世界史の大逆転 国際情勢のルールが変わった

歴史には様々な変化が起こり、国際情勢も歴史以上に変化のスピードが速い。列聖だった国が大逆転して優勢になり、小国だった国が、大国にまで進化を遂げることも往々にしてある。その歴史にまつわる大逆転はどのようにして起こるのか、本書では先進国などの国際情勢をもとにして展望を明かしている。

第1章「米朝首脳会談後の東アジア」

2018年6月にトランプ大統領と金正恩委員長の米朝首脳会談が行われ世界的に注目が集まった。その会談によって北朝鮮を含めた東アジアの情勢はどうなっていくのかを取り上げている。

第2章「国際情勢は「感情」で動く」

人間は論理で動くのだが、それ以上に動くのは他の動物と同じように「感情」である。感情をどのようにしてコントロールをしていくのか、特にトランプ政権ではトランプを引き合いに出しながら取り上げている。

第3章「核抑止から核拡散の時代へ」

戦後から核を保持した冷戦が行われ、冷戦が崩壊してから核抑止に関しての議論が活発化されたのだが、一向に抑止される気配がない。もっというと北朝鮮やイランなども核保有に向けて動いている。そもそも情勢としては核抑止を掲げていることとはうらはらに、核拡散が起こっていると著者は見ている。

第4章「混迷する中東と「脱石油」の衝撃」

中東は石油の生産で潤いを見せていたのだが、脱石油の動きが見られるようになり、混迷を極めている。

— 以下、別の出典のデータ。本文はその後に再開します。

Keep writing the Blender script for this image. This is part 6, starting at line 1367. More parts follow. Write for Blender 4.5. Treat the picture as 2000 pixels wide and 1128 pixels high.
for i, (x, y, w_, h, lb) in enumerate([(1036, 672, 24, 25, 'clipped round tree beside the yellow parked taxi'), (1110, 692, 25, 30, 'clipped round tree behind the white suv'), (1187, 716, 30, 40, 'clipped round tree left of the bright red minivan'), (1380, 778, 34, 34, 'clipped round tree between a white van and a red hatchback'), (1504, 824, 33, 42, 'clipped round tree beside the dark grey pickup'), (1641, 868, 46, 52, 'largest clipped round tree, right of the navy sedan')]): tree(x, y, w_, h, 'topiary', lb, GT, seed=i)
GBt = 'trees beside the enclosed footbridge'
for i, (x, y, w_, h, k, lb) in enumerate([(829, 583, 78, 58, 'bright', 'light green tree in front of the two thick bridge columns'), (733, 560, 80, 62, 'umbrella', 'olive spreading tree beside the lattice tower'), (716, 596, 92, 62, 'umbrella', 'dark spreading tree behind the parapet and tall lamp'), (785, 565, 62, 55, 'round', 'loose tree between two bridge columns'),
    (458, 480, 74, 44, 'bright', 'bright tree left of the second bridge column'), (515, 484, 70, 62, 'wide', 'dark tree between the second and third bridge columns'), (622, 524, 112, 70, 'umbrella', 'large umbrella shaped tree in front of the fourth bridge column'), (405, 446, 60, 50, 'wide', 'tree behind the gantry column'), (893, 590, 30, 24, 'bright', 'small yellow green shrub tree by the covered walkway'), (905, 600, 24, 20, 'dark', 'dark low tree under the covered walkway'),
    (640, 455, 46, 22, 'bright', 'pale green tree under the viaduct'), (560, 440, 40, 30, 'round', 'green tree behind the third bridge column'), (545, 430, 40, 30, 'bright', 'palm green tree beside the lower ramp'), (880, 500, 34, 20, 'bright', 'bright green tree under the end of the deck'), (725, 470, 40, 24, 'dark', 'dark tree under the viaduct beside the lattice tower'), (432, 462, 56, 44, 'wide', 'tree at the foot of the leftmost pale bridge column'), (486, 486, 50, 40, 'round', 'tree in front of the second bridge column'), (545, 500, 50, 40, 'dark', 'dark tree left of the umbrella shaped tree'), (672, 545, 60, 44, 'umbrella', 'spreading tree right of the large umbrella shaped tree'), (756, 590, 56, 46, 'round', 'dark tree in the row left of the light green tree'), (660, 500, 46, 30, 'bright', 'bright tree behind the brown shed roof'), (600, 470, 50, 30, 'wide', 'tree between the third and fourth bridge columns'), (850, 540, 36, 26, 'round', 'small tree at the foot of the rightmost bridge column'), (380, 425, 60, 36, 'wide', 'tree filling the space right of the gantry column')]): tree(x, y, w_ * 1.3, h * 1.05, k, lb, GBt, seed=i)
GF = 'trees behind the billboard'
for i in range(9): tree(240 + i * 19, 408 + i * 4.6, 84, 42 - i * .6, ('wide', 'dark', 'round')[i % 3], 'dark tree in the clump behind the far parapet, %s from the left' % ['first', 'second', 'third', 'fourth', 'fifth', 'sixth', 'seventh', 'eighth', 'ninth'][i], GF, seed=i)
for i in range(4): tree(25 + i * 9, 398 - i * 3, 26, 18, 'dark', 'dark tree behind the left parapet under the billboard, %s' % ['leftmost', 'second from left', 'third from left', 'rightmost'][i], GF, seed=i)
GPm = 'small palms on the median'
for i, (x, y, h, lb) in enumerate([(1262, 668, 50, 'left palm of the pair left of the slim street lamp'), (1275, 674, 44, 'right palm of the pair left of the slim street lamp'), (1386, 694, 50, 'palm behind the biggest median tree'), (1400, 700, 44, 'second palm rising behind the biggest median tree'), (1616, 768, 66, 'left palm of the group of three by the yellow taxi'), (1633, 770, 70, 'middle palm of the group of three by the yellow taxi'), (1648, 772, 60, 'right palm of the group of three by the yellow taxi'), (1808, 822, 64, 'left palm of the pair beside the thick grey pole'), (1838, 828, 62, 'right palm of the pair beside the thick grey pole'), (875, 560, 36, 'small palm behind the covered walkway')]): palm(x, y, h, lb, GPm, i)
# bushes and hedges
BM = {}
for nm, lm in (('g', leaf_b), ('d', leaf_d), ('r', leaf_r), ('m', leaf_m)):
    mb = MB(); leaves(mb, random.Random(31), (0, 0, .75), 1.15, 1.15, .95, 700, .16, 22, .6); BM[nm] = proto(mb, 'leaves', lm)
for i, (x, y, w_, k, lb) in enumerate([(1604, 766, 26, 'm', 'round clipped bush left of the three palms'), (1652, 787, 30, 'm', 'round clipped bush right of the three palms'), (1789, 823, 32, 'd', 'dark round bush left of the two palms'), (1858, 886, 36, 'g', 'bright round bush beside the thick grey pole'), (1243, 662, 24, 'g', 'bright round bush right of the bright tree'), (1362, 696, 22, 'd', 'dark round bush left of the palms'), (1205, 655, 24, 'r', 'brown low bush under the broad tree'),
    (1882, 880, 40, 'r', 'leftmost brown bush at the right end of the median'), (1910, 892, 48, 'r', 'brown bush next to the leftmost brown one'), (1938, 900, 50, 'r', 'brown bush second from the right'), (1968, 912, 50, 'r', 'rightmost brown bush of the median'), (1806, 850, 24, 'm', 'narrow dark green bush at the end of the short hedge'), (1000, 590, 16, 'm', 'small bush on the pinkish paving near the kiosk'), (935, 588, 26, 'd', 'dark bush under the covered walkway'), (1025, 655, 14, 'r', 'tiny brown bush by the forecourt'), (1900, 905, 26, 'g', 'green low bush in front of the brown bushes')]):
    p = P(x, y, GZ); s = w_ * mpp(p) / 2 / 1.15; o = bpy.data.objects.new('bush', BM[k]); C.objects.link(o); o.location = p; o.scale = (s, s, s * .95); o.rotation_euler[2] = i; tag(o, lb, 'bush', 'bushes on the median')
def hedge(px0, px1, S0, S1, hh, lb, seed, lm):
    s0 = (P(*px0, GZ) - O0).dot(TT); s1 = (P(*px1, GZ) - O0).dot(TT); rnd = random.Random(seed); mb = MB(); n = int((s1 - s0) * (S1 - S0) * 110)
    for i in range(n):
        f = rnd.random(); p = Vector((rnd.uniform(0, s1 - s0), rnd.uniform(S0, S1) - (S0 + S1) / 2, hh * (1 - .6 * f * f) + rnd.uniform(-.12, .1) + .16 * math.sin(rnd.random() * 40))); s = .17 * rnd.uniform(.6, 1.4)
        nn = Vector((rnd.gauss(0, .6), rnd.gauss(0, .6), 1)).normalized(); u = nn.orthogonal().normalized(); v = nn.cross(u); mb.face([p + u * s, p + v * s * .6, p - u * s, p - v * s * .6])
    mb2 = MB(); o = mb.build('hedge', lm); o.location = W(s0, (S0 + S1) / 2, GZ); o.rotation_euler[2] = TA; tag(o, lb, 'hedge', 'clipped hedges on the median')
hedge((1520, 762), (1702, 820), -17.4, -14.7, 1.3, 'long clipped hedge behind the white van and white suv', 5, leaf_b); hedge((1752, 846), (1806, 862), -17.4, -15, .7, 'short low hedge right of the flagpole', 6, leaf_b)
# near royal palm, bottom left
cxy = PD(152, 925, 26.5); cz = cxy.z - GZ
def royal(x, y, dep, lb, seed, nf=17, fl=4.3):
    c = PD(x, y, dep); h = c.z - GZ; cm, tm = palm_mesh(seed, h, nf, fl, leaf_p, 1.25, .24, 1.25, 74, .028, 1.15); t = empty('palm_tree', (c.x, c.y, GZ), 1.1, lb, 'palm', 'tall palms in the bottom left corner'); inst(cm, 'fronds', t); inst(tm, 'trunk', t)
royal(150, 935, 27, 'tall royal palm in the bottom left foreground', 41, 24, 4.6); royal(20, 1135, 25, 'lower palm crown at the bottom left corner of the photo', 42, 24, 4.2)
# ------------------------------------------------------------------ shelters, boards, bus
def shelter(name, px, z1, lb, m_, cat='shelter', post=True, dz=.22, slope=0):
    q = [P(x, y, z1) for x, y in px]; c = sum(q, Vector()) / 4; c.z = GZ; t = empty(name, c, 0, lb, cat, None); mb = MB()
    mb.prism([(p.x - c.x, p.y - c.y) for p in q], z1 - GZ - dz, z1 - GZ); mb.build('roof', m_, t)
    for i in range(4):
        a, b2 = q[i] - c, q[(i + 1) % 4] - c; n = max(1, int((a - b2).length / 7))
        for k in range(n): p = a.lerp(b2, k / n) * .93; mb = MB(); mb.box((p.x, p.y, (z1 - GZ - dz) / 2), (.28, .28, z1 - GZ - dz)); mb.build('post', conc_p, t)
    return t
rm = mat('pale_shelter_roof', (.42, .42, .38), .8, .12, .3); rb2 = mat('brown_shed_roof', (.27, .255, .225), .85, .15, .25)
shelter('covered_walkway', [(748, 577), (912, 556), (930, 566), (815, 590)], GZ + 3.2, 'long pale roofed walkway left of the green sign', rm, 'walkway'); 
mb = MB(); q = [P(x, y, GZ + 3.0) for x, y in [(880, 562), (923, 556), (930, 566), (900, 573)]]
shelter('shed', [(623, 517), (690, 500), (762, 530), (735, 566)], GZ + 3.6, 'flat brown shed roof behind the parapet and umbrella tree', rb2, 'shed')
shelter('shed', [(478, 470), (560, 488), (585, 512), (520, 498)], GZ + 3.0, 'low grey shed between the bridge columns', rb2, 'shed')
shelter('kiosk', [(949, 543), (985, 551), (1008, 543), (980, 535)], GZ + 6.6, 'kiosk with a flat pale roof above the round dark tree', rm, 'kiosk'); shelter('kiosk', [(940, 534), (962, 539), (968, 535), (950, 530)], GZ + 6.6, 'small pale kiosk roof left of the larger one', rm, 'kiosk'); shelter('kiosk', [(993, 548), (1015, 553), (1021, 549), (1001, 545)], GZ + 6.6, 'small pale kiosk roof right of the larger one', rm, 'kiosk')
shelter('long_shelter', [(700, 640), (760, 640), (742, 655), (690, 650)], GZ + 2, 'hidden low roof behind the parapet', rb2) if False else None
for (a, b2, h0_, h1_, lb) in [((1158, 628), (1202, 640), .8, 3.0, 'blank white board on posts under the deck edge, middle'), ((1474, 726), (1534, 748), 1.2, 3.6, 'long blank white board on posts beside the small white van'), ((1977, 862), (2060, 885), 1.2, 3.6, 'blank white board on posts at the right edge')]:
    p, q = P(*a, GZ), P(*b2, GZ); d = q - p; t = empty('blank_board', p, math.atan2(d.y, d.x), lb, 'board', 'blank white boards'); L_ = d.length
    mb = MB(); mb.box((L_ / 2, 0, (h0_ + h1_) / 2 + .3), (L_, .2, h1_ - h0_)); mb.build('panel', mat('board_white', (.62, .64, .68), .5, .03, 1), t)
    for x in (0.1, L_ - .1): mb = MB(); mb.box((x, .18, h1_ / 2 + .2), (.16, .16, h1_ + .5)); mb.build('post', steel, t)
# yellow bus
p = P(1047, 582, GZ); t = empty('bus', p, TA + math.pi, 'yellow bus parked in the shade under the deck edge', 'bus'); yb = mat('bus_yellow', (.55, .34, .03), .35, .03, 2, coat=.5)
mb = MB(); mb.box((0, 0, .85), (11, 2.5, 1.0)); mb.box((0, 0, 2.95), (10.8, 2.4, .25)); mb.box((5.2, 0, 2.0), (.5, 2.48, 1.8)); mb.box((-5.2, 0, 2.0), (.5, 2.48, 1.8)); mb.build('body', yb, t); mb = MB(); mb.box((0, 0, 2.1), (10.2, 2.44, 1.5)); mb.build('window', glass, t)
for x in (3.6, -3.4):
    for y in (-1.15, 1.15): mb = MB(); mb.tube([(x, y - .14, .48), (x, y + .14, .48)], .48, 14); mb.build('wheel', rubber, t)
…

財政的にも陰りが見え、なおかつ数年前からISILなどの過激派のテロなどが多発するなどもある。

第5章「AIが世界の「常識」を覆す」

ここ最近ではAIの技術が私たちの生活に関わるようになってきた。AIの技術を巡っては各国が新しい技術を開発し、しのぎを削っているのだが、AIの進歩により政治や国際情勢が変わってくるのか、展望を述べている。

第6章「民主主義はもう限界なのか」

世界各国が採用している「民主主義」の概念自体は限界を迎えており、新しい帝国時代に入ってくるのではないか、と著者は見ているのだが、その背景としては「危機対応」の遅さ、もしくは対応自体ができなくなってしまう、といったリスクがあり、迅速に対応するためには独裁者の存在も必要なのではないかという見方である。

歴史は変化する。昨今でもイギリスのEU脱退、またアメリカでもおそらく来年1月には大統領が変わるなど、これまでも、そしてこれからも大きな変化がある。その「変化」の中にはさらなる大逆転があるのかもしれない。